While on leave, sailor Johnny Drake (Dennis Hopper) goes to a Venice Beach nightclub to listen to a jazz combo and spots the beautiful and mysterious brunette Mora (Linda Lawson) sitting all by herself. She agrees to let him walk her back to her apartment and the two arrange a date for the following morning. When Johnny shows up for brunch, Mora discusses her great love for seafood, explains that she is originally from "an island" and that she now works as a mermaid at a sideshow attraction on the pier. She serves him fresh mackerel and then a seagull strangely lands on her lap and allows her to pet it. Johnny finds himself quickly falling in love with Mora, but as is usually the case with young love, one often has no clue what they're really getting themselves into until it's too late. And the more Johnny learns about Mora, the more he begins to think his own life may be in danger.

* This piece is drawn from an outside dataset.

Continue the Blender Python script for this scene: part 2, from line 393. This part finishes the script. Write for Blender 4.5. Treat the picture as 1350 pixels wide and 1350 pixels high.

The supporting characters each fill in a piece to the mystery. Gavin Muir plays Mora's boss and guardian Captain Samuel Murdock, formerly of the British Navy. He tells Johnny he found Mora on a Greek isle and has been taking care of her ever since. He also wastes no time trying to dissuade Johnny from seeing her by suggesting she may be part of a race of sirens, who are known for luring seamen to their deaths. Considering the Captain keeps a jar containing a pickled human hand in his liquor cabinet, he may not be so trustworthy himself. But Ellen (Luana Anders), who works at her grandfather's merry-go-round attraction, pretty much confirms all this by informing Johnny that Mora's last two boyfriends have both wound up dead. Though no evidence was found to implicate anyone, a policeman (H.E. West) is still keeping a close eye on her. Either way, something is up and since Johnny has fallen for Mora, he's determined to find out just what, even if it kills him.







Around the time this was made, Harrington had been hobnobbing with Kenneth Anger and other underground filmmaker types and making his own experimental short films. This marked an attempt to bridge the gap between that world and the more mainstream, commercially viable one. The results are a mixed bag. The film is moody, intriguing and ambiguous to start, nicely capturing a feeling of isolation and loneliness, but it's also extremely slow-going and some scenes feel extraneous. The acting is neither great nor terrible (though it's interesting seeing a young, clean-cut and handsome Hopper [as opposed to his later unshaven, filthy hippie and middle-aged psycho personas] playing a genuinely nice character for a change) and there are so many loose ends left at the end it barely qualifies as a legitimate resolution.







Harrington claims to have been inspired by Poe's mournful poem "Annabel Lee" (which is where the title comes from and is even quoted at the very end), but he was also just as influenced by the classic Cat People (1942) and copies numerous scenes and ideas from it, most notably the famous "my sister" moment when a black-clad "Water Witch" (Marjorie Cameron, subject of the 1956 Harrington short The Wormwood Star) shows up at the club and mutters something in Greek to Mora. All in all, I wasn't quite blown away by this one but it's still interesting and certainly worth a look.








The cast also includes Marjorie Eaton as a psychic and tarot card reader and Bruno VeSota, who can be seen briefly walking down a flight of stairs (and also apparently did this film's makeup). Though Vilis Lapenieks receives sole credit as the film's cinematographer, Floyd Crosby actually shot much of the interiors sans credit. Having fallen into the public domain, this is an extremely easy movie to find, but there are both very good and very bad quality prints on the market. Up until the 2013 Blu-ray release from Kino, Image Entertainment's DVD release was the best this had ever looked. The latter also comes with a very interesting commentary track (recorded in 1997) with Harrington and Hopper.